The minimum recommended resolution for a standard QR Code is 38 x 38 pixels, but the optimal size can vary depending on the intended use, distance-to-size ratio, and scanning distance. If displaying a QR code on a screen, it’s best to use a size of at least 240 x 240 pixels at 72 dpi for optimal scanning. However, remember that factors such as printing specifications, display type, and pixel pitch can affect the minimum resolution.

What is the largest standard QR Code?

QR codes can hold a significant amount of data, with a maximum symbol size of 177 x 177 modules, which can contain up to 31,329 squares. This large number of squares allows QR codes to store up to 3KB of data. To put this in perspective, a QR code of this size can hold up to 7,089 numeric characters or 4,269 alphanumeric characters. Compared to traditional barcodes, which are limited to storing only a few dozen characters, QR codes are an efficient way to store and transfer information.
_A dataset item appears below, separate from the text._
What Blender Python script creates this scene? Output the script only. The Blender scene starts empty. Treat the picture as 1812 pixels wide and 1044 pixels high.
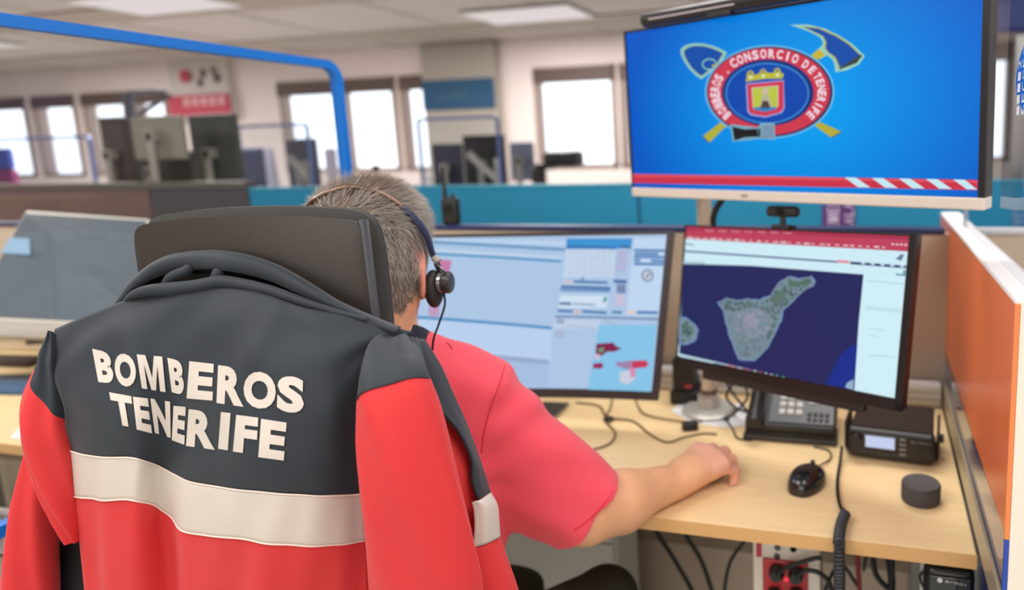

What is the recommended print size for the QR code?

For most close proximity use cases, a good baseline size for a QR code is 1 cm x 1 cm, around 38 x 38 pixels. However, for printing QR codes on small to medium-sized products like flyers or business cards, the QR code should be at least 0.4 inches x 0.4 inches (1 cm x 1 cm).

To ensure optimal scanning, the ideal size-to-distance ratio for a QR code is 10:1. This means that if a QR code is intended to be scanned from a distance of 10 meters (32 feet), it should be roughly 1 meter (3.2 feet) wide and tall. For example, if a QR code is intended to be scanned from a distance of 20 meters, it should be 2 x 2 meters in size.

Remember that the minimum size of a QR code should be determined by the amount of data it contains. The more data the code contains, the larger it should be to ensure it can be scanned easily.